## Written problem
Each line from the top of the listing through the one holding "tag(g, 'rusty violet" should be restated word for word, with nothing added and no pictures.

## Information shown
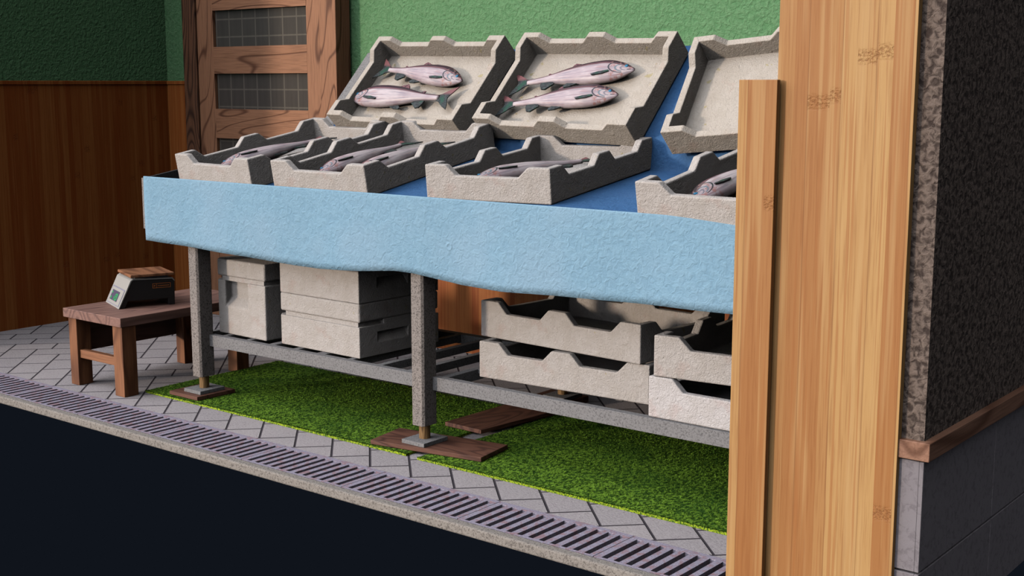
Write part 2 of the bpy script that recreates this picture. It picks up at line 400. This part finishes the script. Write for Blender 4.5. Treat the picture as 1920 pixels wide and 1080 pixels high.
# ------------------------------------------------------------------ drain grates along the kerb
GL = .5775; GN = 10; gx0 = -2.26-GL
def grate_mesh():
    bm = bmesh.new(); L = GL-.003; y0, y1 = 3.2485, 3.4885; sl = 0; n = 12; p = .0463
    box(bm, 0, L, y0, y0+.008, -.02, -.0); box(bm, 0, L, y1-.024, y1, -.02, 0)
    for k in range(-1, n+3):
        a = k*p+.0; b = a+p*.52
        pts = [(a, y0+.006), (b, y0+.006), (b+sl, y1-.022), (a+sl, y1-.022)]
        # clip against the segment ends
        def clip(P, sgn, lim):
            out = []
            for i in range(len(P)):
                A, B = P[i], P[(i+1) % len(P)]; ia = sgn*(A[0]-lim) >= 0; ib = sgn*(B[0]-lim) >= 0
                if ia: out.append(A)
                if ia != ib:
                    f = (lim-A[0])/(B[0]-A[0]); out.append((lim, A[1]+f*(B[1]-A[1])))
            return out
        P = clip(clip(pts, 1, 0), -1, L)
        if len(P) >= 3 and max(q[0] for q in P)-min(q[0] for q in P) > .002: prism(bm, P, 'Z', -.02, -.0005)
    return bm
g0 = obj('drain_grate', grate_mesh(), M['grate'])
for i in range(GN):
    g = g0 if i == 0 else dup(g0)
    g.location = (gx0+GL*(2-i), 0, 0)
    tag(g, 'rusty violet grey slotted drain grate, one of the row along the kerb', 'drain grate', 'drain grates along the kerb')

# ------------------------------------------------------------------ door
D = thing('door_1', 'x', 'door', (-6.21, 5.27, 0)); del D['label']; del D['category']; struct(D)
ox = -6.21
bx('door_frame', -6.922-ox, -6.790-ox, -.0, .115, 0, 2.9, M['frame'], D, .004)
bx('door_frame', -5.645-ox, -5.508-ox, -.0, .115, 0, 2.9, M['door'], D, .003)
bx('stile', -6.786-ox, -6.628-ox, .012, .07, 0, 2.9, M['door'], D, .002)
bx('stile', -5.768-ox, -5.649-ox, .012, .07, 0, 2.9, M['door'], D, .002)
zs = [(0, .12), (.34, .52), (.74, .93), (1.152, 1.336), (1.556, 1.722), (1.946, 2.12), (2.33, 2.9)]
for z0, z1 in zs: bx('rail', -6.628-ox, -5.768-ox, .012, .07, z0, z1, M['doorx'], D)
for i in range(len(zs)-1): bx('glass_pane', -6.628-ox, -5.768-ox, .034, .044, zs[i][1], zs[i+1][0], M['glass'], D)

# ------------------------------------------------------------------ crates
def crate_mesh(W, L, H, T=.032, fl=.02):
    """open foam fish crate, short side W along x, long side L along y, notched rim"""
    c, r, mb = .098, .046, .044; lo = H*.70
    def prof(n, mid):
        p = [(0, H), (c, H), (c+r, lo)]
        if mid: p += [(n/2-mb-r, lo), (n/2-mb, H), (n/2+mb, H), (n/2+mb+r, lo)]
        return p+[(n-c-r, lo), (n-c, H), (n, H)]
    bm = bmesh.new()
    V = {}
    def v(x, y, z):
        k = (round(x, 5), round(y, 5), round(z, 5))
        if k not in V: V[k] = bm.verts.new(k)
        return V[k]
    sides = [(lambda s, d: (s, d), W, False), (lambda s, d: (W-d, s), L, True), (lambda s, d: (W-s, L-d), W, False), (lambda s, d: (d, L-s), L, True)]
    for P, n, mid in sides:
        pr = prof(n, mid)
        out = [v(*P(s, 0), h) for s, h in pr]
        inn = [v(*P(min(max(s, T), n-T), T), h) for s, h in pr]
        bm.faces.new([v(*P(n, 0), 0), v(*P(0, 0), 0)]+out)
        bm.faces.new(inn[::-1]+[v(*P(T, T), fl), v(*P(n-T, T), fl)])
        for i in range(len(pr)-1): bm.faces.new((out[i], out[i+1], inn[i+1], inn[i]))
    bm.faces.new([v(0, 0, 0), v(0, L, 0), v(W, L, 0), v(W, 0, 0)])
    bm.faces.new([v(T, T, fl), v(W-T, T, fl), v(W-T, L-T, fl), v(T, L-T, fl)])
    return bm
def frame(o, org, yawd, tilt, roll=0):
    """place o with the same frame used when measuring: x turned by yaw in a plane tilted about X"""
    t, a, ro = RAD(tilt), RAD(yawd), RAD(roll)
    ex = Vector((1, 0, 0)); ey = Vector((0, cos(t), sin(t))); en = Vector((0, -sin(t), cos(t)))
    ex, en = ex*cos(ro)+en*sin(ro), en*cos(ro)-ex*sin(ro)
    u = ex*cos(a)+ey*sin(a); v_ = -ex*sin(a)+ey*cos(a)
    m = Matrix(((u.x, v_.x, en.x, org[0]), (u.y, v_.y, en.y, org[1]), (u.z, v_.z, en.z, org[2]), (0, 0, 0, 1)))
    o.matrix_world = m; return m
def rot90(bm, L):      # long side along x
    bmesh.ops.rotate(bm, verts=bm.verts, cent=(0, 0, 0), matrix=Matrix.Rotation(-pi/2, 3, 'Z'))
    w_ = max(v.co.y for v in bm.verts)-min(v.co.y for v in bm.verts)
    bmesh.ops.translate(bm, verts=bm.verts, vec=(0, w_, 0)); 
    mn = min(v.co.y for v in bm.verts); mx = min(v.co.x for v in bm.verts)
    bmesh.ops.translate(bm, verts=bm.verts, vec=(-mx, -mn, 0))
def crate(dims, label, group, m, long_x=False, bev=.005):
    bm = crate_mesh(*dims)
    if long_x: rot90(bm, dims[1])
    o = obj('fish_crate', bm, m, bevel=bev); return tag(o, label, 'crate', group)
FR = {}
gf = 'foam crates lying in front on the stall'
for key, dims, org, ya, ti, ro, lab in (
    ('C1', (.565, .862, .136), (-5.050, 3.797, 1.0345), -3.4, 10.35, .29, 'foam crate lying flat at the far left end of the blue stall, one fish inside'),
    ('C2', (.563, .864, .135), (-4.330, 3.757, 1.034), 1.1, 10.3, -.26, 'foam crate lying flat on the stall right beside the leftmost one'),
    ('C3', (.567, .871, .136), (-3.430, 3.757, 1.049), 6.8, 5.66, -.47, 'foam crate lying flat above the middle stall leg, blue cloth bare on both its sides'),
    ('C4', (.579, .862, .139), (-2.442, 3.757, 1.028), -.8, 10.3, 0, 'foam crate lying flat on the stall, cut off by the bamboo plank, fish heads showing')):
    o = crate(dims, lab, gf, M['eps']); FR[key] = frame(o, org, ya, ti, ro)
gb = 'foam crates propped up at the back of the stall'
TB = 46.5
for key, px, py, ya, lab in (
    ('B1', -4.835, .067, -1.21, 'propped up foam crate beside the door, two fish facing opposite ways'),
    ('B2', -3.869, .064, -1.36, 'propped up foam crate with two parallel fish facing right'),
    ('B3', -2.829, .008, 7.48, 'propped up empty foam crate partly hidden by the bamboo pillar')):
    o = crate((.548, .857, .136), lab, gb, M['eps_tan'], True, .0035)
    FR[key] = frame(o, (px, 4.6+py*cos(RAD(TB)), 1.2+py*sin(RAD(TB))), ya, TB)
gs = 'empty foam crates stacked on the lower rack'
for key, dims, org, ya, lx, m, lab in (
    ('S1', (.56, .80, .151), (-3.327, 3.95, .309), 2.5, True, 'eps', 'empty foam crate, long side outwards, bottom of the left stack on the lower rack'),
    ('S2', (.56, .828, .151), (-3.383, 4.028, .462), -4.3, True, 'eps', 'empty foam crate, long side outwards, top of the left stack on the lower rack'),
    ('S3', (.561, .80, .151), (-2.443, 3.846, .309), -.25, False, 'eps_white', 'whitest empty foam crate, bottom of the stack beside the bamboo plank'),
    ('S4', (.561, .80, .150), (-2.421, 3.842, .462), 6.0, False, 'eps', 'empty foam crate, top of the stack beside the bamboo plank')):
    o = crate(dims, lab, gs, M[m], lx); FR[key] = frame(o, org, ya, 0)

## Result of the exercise
Write part 2 of the bpy script that recreates this picture. It picks up at line 400. This part finishes the script. Write for Blender 4.5. Treat the picture as 1920 pixels wide and 1080 pixels high.
# ------------------------------------------------------------------ drain grates along the kerb
GL = .5775; GN = 10; gx0 = -2.26-GL
def grate_mesh():
    bm = bmesh.new(); L = GL-.003; y0, y1 = 3.2485, 3.4885; sl = 0; n = 12; p = .0463
    box(bm, 0, L, y0, y0+.008, -.02, -.0); box(bm, 0, L, y1-.024, y1, -.02, 0)
    for k in range(-1, n+3):
        a = k*p+.0; b = a+p*.52
        pts = [(a, y0+.006), (b, y0+.006), (b+sl, y1-.022), (a+sl, y1-.022)]
        # clip against the segment ends
        def clip(P, sgn, lim):
            out = []
            for i in range(len(P)):
                A, B = P[i], P[(i+1) % len(P)]; ia = sgn*(A[0]-lim) >= 0; ib = sgn*(B[0]-lim) >= 0
                if ia: out.append(A)
                if ia != ib:
                    f = (lim-A[0])/(B[0]-A[0]); out.append((lim, A[1]+f*(B[1]-A[1])))
            return out
        P = clip(clip(pts, 1, 0), -1, L)
        if len(P) >= 3 and max(q[0] for q in P)-min(q[0] for q in P) > .002: prism(bm, P, 'Z', -.02, -.0005)
    return bm
g0 = obj('drain_grate', grate_mesh(), M['grate'])
for i in range(GN):
    g = g0 if i == 0 else dup(g0)
    g.location = (gx0+GL*(2-i), 0, 0)
    tag(g, 'rusty violet grey slotted drain grate, one of the row along the kerb', 'drain grate', 'drain grates along the kerb')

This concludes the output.